↓

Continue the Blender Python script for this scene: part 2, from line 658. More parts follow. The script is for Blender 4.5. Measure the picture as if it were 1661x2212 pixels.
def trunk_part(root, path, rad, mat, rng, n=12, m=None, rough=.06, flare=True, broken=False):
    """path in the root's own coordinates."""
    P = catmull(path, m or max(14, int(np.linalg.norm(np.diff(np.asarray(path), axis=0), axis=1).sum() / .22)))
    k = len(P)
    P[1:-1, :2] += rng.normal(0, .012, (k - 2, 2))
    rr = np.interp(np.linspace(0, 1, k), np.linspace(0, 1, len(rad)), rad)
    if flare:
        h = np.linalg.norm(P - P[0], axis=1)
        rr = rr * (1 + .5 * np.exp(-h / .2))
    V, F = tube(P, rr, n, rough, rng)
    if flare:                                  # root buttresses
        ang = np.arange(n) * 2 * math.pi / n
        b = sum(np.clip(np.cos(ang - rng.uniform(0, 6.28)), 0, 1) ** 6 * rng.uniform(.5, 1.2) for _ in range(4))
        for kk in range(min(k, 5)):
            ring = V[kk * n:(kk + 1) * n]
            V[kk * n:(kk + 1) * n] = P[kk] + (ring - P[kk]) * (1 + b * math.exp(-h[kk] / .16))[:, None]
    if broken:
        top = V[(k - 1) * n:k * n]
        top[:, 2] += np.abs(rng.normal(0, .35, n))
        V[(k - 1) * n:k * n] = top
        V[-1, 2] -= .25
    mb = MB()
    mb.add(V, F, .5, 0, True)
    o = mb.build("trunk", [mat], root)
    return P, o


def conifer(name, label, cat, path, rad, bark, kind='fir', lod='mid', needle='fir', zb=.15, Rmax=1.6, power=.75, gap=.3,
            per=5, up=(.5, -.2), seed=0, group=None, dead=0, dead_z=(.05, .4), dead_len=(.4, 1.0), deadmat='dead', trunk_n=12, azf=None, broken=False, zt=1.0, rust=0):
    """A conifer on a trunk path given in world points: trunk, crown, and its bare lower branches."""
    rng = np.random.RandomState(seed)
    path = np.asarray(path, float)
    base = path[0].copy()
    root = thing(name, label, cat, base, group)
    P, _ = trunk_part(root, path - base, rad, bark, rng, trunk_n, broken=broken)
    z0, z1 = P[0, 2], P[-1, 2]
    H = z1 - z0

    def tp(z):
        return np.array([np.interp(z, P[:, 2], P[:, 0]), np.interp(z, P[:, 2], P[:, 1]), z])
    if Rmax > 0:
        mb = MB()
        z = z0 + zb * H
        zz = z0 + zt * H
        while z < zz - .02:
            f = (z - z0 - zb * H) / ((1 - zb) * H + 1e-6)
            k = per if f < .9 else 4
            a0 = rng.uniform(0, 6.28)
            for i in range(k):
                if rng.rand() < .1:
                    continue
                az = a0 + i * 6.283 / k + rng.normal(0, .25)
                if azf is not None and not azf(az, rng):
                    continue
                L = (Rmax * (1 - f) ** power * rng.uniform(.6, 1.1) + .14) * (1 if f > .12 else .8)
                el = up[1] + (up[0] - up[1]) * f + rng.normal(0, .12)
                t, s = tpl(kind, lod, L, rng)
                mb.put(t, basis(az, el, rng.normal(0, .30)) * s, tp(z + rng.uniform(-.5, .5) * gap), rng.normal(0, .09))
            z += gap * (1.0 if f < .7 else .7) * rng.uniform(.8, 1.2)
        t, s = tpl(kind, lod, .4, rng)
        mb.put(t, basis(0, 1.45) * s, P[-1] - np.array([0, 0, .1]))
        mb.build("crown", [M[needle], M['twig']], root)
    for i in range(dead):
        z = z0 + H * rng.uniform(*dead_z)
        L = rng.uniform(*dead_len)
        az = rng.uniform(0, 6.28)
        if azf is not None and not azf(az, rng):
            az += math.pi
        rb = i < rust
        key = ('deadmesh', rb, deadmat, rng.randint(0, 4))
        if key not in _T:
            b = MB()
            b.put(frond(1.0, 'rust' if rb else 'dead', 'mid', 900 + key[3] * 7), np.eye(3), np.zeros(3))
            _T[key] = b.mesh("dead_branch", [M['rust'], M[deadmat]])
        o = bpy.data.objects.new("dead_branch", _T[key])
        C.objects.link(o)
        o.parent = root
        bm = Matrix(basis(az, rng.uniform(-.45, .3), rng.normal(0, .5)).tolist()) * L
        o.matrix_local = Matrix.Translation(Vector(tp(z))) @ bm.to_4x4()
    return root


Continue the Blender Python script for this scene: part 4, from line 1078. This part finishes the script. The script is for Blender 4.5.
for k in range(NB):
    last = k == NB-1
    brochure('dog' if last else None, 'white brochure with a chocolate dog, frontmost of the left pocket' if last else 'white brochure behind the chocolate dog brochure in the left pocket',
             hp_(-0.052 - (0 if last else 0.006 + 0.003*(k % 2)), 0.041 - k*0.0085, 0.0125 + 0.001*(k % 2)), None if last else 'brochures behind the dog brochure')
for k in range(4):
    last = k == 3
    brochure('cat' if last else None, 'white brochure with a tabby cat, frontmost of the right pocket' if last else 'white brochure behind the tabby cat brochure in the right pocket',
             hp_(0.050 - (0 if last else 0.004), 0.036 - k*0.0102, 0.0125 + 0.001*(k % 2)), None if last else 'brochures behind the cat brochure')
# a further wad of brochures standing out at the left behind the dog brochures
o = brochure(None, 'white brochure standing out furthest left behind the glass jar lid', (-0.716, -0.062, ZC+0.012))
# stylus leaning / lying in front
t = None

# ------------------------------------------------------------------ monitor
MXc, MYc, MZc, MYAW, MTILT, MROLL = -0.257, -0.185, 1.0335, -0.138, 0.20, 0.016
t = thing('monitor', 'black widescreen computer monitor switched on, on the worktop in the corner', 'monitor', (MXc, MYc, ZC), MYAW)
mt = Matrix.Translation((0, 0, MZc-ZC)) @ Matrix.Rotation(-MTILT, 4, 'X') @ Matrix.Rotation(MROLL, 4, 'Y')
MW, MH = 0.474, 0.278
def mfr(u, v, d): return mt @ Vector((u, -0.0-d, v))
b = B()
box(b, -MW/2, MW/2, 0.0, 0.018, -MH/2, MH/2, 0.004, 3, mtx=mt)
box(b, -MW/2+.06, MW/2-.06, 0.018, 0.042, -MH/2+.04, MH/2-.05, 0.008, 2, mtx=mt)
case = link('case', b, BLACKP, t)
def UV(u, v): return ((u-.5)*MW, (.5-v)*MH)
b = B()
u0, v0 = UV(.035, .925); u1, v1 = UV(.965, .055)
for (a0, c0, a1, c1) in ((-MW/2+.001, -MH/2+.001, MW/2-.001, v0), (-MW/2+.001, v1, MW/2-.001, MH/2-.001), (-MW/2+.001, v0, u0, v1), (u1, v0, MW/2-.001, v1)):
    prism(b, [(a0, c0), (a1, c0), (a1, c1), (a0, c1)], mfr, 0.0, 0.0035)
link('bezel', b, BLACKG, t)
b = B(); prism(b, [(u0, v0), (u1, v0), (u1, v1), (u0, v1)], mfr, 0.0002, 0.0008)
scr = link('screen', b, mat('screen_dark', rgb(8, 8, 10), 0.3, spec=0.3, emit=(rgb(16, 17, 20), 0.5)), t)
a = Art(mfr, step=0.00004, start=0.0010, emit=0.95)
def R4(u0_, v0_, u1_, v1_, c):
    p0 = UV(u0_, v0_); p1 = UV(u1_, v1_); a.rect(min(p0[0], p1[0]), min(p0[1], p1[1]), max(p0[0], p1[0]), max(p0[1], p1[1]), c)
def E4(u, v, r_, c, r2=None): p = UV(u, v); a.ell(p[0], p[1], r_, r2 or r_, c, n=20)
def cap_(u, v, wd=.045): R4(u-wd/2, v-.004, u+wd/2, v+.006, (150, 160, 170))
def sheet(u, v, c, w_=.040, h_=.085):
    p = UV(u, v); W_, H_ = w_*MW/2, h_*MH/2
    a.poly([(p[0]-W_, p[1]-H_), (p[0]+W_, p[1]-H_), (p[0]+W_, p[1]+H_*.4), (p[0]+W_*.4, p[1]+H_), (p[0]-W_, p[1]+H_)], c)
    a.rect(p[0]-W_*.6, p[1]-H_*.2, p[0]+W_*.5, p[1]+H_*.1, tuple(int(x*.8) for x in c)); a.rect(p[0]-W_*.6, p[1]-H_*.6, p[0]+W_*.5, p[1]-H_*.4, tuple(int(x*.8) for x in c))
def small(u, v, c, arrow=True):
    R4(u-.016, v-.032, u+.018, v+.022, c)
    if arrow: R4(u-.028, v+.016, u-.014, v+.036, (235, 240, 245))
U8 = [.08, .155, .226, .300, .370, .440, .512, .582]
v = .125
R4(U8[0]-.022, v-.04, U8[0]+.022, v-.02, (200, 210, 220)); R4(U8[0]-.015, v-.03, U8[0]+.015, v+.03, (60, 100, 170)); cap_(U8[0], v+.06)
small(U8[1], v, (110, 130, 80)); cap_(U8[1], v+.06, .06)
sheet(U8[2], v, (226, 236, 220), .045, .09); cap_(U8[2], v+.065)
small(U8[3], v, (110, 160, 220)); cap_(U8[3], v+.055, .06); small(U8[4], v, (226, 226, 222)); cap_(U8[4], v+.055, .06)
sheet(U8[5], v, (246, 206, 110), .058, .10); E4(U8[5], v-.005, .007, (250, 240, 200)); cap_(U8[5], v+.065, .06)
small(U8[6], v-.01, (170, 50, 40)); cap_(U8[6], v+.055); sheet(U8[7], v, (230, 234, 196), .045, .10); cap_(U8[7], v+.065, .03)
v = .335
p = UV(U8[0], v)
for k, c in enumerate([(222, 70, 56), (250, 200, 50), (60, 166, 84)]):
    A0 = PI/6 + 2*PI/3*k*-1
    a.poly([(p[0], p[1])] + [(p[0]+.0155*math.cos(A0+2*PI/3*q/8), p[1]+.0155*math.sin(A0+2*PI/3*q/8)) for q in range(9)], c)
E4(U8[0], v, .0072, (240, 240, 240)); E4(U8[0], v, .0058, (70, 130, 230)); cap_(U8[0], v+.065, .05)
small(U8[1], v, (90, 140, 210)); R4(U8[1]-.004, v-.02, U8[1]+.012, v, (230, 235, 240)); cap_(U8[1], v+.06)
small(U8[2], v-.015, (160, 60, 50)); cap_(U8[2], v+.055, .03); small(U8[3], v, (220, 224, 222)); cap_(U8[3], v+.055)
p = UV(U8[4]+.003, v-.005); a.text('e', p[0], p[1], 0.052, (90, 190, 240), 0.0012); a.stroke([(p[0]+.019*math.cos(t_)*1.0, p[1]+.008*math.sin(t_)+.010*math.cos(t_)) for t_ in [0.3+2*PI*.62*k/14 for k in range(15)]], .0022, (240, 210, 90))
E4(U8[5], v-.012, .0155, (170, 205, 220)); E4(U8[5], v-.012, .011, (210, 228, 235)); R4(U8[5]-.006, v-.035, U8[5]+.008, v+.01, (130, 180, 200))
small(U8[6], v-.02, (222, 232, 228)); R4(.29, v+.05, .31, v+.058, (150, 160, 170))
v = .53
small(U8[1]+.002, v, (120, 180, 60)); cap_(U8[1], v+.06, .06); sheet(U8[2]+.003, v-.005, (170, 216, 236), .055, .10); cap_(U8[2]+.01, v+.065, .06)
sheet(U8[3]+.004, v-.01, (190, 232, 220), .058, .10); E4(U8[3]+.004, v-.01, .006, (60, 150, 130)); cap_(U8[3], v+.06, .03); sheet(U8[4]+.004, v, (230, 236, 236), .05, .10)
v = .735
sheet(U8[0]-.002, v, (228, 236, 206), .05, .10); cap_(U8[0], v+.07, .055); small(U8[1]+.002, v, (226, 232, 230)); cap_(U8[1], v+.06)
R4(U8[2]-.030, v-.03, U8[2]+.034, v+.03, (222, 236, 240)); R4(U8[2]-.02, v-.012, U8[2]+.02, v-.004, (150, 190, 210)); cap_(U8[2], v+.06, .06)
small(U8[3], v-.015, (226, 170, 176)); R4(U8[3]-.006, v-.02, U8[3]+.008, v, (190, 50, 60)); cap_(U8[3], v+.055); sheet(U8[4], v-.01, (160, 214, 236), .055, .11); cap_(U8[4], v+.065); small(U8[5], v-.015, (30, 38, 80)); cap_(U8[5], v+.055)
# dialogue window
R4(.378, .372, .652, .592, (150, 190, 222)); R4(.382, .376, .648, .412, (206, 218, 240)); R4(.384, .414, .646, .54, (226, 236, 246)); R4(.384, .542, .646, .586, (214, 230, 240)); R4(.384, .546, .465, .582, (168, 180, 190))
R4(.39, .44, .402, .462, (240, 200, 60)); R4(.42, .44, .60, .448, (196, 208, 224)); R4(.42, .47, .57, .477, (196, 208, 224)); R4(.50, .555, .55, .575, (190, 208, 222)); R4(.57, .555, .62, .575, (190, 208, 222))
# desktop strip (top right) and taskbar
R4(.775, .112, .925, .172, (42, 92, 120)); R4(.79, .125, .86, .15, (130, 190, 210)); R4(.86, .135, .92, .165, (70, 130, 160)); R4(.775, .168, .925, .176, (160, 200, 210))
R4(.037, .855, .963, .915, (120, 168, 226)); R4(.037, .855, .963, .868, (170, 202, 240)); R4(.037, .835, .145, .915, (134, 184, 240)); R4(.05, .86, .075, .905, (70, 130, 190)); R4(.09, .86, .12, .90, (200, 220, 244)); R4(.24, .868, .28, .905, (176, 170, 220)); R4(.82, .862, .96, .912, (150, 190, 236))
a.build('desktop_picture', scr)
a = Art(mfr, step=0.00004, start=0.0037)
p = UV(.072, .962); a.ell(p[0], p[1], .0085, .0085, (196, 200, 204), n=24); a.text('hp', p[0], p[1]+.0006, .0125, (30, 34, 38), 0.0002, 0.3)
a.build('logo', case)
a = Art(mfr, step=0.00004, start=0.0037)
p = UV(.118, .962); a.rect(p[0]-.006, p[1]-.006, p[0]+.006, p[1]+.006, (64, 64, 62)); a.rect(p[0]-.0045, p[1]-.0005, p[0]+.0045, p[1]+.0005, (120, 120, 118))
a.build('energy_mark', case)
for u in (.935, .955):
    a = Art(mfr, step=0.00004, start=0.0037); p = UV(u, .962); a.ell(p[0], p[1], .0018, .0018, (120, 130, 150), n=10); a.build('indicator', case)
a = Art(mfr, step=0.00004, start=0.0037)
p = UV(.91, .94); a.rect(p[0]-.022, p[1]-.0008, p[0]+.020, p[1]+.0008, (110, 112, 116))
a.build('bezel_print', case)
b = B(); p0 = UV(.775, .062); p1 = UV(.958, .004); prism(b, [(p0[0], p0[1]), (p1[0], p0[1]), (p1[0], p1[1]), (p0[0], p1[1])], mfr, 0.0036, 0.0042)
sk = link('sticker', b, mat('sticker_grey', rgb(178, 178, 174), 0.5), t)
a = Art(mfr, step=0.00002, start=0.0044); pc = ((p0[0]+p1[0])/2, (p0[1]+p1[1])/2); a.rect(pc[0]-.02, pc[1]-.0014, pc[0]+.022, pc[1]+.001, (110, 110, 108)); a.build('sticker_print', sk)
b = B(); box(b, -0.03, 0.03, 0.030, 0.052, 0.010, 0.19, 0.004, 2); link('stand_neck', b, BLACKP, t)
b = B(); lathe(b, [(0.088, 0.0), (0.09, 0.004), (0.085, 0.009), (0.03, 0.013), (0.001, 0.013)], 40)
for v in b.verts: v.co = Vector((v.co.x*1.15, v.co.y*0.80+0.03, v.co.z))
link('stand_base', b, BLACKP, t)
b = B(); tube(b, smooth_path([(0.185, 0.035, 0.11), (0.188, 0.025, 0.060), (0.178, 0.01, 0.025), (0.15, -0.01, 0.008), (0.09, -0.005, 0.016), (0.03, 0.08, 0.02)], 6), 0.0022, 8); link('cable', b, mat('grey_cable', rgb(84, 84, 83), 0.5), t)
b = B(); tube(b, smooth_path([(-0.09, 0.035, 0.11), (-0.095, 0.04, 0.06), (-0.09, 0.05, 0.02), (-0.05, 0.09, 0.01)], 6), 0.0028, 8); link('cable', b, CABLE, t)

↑

* Job *
Looking at the entries above, how many lines contain the word "from"? Answer with the number alone.

* Expected answer *
2